__YOUR OBJECTIVE__.
Repeat the listing in full. Nothing may be added or left out.

__SOURCE EXCERPT__.
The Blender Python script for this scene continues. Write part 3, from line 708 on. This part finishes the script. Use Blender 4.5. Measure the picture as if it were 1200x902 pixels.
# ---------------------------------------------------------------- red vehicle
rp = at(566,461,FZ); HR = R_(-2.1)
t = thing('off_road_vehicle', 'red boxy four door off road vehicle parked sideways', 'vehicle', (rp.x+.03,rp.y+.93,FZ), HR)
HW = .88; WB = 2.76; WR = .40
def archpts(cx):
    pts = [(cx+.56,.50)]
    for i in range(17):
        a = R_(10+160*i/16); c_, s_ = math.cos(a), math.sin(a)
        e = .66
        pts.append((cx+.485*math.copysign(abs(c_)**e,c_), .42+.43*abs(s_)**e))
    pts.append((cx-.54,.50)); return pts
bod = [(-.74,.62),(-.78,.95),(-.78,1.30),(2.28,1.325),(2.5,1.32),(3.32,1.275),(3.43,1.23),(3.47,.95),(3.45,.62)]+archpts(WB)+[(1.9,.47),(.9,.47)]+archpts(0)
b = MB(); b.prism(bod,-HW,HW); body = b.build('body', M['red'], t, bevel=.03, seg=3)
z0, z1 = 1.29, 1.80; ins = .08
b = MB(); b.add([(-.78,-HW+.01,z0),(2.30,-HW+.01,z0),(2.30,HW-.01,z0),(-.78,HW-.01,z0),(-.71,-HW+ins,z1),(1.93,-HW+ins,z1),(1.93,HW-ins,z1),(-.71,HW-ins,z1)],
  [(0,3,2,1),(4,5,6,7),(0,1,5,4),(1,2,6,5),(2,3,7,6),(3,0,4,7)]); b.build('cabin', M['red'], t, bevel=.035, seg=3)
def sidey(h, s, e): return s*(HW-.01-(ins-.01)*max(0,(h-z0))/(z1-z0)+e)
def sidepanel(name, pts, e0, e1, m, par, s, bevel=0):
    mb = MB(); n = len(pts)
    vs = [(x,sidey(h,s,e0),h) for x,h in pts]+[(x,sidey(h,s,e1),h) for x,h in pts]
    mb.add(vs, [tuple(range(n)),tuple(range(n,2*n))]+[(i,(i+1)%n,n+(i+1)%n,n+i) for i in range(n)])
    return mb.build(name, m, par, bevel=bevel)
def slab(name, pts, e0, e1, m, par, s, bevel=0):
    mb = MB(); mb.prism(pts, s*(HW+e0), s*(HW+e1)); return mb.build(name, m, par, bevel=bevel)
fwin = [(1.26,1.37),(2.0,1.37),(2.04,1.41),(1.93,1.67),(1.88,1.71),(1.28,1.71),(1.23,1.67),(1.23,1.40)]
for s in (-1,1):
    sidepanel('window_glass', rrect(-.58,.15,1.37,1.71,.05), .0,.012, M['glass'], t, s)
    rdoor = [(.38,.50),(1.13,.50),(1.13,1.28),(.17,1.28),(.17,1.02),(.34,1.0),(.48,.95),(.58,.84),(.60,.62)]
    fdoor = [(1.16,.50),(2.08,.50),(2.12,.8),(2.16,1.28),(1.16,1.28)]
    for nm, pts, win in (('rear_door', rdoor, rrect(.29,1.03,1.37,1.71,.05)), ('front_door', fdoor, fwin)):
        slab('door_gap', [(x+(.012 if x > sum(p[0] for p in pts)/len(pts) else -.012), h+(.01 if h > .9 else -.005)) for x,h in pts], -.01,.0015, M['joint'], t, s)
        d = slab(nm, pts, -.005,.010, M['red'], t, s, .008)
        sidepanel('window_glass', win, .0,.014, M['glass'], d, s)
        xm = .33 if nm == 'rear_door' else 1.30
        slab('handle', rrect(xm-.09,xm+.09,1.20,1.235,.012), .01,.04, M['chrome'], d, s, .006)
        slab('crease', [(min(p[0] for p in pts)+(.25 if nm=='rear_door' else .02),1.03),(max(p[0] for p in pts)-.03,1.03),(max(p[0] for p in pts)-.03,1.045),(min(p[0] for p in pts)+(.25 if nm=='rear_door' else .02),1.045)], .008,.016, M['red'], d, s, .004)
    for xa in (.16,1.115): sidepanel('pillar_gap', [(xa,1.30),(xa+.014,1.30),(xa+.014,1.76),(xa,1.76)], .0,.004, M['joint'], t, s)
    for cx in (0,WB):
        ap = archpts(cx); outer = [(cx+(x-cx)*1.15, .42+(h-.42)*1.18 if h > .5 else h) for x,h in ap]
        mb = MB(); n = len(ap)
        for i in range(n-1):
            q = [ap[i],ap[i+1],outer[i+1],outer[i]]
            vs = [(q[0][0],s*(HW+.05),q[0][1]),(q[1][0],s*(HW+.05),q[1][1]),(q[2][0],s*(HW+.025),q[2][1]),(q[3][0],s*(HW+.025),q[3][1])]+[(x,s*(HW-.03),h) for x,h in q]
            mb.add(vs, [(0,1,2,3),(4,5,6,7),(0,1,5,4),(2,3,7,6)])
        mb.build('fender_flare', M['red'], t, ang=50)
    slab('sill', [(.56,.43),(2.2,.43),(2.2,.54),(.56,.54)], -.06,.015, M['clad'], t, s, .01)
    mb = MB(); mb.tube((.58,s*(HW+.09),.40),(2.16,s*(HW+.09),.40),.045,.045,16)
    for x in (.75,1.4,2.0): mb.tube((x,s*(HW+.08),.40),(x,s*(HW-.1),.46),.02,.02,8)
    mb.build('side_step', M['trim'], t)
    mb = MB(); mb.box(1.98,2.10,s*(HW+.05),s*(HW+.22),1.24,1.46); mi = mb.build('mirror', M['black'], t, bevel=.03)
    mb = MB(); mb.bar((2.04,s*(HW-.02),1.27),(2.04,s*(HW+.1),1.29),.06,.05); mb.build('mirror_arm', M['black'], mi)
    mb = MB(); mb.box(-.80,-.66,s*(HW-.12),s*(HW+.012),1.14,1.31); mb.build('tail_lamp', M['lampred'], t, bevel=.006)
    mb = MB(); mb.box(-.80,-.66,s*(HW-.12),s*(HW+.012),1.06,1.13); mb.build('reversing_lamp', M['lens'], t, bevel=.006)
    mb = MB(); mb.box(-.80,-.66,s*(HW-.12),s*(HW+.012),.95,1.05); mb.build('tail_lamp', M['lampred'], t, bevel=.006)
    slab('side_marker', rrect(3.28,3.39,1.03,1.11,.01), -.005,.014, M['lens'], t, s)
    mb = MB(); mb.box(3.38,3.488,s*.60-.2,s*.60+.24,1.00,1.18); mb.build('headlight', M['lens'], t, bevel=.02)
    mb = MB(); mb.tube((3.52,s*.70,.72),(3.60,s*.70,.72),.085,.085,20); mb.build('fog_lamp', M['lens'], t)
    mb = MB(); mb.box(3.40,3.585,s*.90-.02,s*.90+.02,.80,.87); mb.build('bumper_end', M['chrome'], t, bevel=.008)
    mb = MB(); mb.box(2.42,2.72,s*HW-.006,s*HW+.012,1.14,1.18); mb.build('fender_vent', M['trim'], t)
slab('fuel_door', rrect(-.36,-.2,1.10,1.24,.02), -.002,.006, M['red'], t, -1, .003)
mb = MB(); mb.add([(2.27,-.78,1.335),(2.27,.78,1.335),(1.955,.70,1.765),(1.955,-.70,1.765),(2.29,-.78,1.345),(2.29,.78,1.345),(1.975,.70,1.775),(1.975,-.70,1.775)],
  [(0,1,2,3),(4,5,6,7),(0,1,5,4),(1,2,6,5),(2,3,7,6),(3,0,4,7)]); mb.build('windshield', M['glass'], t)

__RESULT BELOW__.
The Blender Python script for this scene continues. Write part 3, from line 708 on. This part finishes the script. Use Blender 4.5. Measure the picture as if it were 1200x902 pixels.
# ---------------------------------------------------------------- red vehicle
rp = at(566,461,FZ); HR = R_(-2.1)
t = thing('off_road_vehicle', 'red boxy four door off road vehicle parked sideways', 'vehicle', (rp.x+.03,rp.y+.93,FZ), HR)
HW = .88; WB = 2.76; WR = .40
def archpts(cx):
    pts = [(cx+.56,.50)]
    for i in range(17):
        a = R_(10+160*i/16); c_, s_ = math.cos(a), math.sin(a)
        e = .66
        pts.append((cx+.485*math.copysign(abs(c_)**e,c_), .42+.43*abs(s_)**e))
    pts.append((cx-.54,.50)); return pts
bod = [(-.74,.62),(-.78,.95),(-.78,1.30),(2.28,1.325),(2.5,1.32),(3.32,1.275),(3.43,1.23),(3.47,.95),(3.45,.62)]+archpts(WB)+[(1.9,.47),(.9,.47)]+archpts(0)
b = MB(); b.prism(bod,-HW,HW); body = b.build('body', M['red'], t, bevel=.03, seg=3)
z0, z1 = 1.29, 1.80; ins = .08
b = MB(); b.add([(-.78,-HW+.01,z0),(2.30,-HW+.01,z0),(2.30,HW-.01,z0),(-.78,HW-.01,z0),(-.71,-HW+ins,z1),(1.93,-HW+ins,z1),(1.93,HW-ins,z1),(-.71,HW-ins,z1)],
  [(0,3,2,1),(4,5,6,7),(0,1,5,4),(1,2,6,5),(2,3,7,6),(3,0,4,7)]); b.build('cabin', M['red'], t, bevel=.035, seg=3)
def sidey(h, s, e): return s*(HW-.01-(ins-.01)*max(0,(h-z0))/(z1-z0)+e)
def sidepanel(name, pts, e0, e1, m, par, s, bevel=0):
    mb = MB(); n = len(pts)
    vs = [(x,sidey(h,s,e0),h) for x,h in pts]+[(x,sidey(h,s,e1),h) for x,h in pts]
    mb.add(vs, [tuple(range(n)),tuple(range(n,2*n))]+[(i,(i+1)%n,n+(i+1)%n,n+i) for i in range(n)])
    return mb.build(name, m, par, bevel=bevel)
def slab(name, pts, e0, e1, m, par, s, bevel=0):
    mb = MB(); mb.prism(pts, s*(HW+e0), s*(HW+e1)); return mb.build(name, m, par, bevel=bevel)
fwin = [(1.26,1.37),(2.0,1.37),(2.04,1.41),(1.93,1.67),(1.88,1.71),(1.28,1.71),(1.23,1.67),(1.23,1.40)]
for s in (-1,1):
    sidepanel('window_glass', rrect(-.58,.15,1.37,1.71,.05), .0,.012, M['glass'], t, s)
    rdoor = [(.38,.50),(1.13,.50),(1.13,1.28),(.17,1.28),(.17,1.02),(.34,1.0),(.48,.95),(.58,.84),(.60,.62)]
    fdoor = [(1.16,.50),(2.08,.50),(2.12,.8),(2.16,1.28),(1.16,1.28)]
    for nm, pts, win in (('rear_door', rdoor, rrect(.29,1.03,1.37,1.71,.05)), ('front_door', fdoor, fwin)):
        slab('door_gap', [(x+(.012 if x > sum(p[0] for p in pts)/len(pts) else -.012), h+(.01 if h > .9 else -.005)) for x,h in pts], -.01,.0015, M['joint'], t, s)
        d = slab(nm, pts, -.005,.010, M['red'], t, s, .008)
        sidepanel('window_glass', win, .0,.014, M['glass'], d, s)
        xm = .33 if nm == 'rear_door' else 1.30
        slab('handle', rrect(xm-.09,xm+.09,1.20,1.235,.012), .01,.04, M['chrome'], d, s, .006)
        slab('crease', [(min(p[0] for p in pts)+(.25 if nm=='rear_door' else .02),1.03),(max(p[0] for p in pts)-.03,1.03),(max(p[0] for p in pts)-.03,1.045),(min(p[0] for p in pts)+(.25 if nm=='rear_door' else .02),1.045)], .008,.016, M['red'], d, s, .004)
    for xa in (.16,1.115): sidepanel('pillar_gap', [(xa,1.30),(xa+.014,1.30),(xa+.014,1.76),(xa,1.76)], .0,.004, M['joint'], t, s)
    for cx in (0,WB):
        ap = archpts(cx); outer = [(cx+(x-cx)*1.15, .42+(h-.42)*1.18 if h > .5 else h) for x,h in ap]
        mb = MB(); n = len(ap)
        for i in range(n-1):
            q = [ap[i],ap[i+1],outer[i+1],outer[i]]
            vs = [(q[0][0],s*(HW+.05),q[0][1]),(q[1][0],s*(HW+.05),q[1][1]),(q[2][0],s*(HW+.025),q[2][1]),(q[3][0],s*(HW+.025),q[3][1])]+[(x,s*(HW-.03),h) for x,h in q]
            mb.add(vs, [(0,1,2,3),(4,5,6,7),(0,1,5,4),(2,3,7,6)])
        mb.build('fender_flare', M['red'], t, ang=50)
    slab('sill', [(.56,.43),(2.2,.43),(2.2,.54),(.56,.54)], -.06,.015, M['clad'], t, s, .01)
    mb = MB(); mb.tube((.58,s*(HW+.09),.40),(2.16,s*(HW+.09),.40),.045,.045,16)
    for x in (.75,1.4,2.0): mb.tube((x,s*(HW+.08),.40),(x,s*(HW-.1),.46),.02,.02,8)
    mb.build('side_step', M['trim'], t)
    mb = MB(); mb.box(1.98,2.10,s*(HW+.05),s*(HW+.22),1.24,1.46); mi = mb.build('mirror', M['black'], t, bevel=.03)
    mb = MB(); mb.bar((2.04,s*(HW-.02),1.27),(2.04,s*(HW+.1),1.29),.06,.05); mb.build('mirror_arm', M['black'], mi)
    mb = MB(); mb.box(-.80,-.66,s*(HW-.12),s*(HW+.012),1.14,1.31); mb.build('tail_lamp', M['lampred'], t, bevel=.006)
    mb = MB(); mb.box(-.80,-.66,s*(HW-.12),s*(HW+.012),1.06,1.13); mb.build('reversing_lamp', M['lens'], t, bevel=.006)
    mb = MB(); mb.box(-.80,-.66,s*(HW-.12),s*(HW+.012),.95,1.05); mb.build('tail_lamp', M['lampred'], t, bevel=.006)
    slab('side_marker', rrect(3.28,3.39,1.03,1.11,.01), -.005,.014, M['lens'], t, s)
    mb = MB(); mb.box(3.38,3.488,s*.60-.2,s*.60+.24,1.00,1.18); mb.build('headlight', M['lens'], t, bevel=.02)
    mb = MB(); mb.tube((3.52,s*.70,.72),(3.60,s*.70,.72),.085,.085,20); mb.build('fog_lamp', M['lens'], t)
    mb = MB(); mb.box(3.40,3.585,s*.90-.02,s*.90+.02,.80,.87); mb.build('bumper_end', M['chrome'], t, bevel=.008)
    mb = MB(); mb.box(2.42,2.72,s*HW-.006,s*HW+.012,1.14,1.18); mb.build('fender_vent', M['trim'], t)
slab('fuel_door', rrect(-.36,-.2,1.10,1.24,.02), -.002,.006, M['red'], t, -1, .003)
mb = MB(); mb.add([(2.27,-.78,1.335),(2.27,.78,1.335),(1.955,.70,1.765),(1.955,-.70,1.765),(2.29,-.78,1.345),(2.29,.78,1.345),(1.975,.70,1.775),(1.975,-.70,1.775)],
  [(0,1,2,3),(4,5,6,7),(0,1,5,4),(1,2,6,5),(2,3,7,6),(3,0,4,7)]); mb.build('windshield', M['glass'], t)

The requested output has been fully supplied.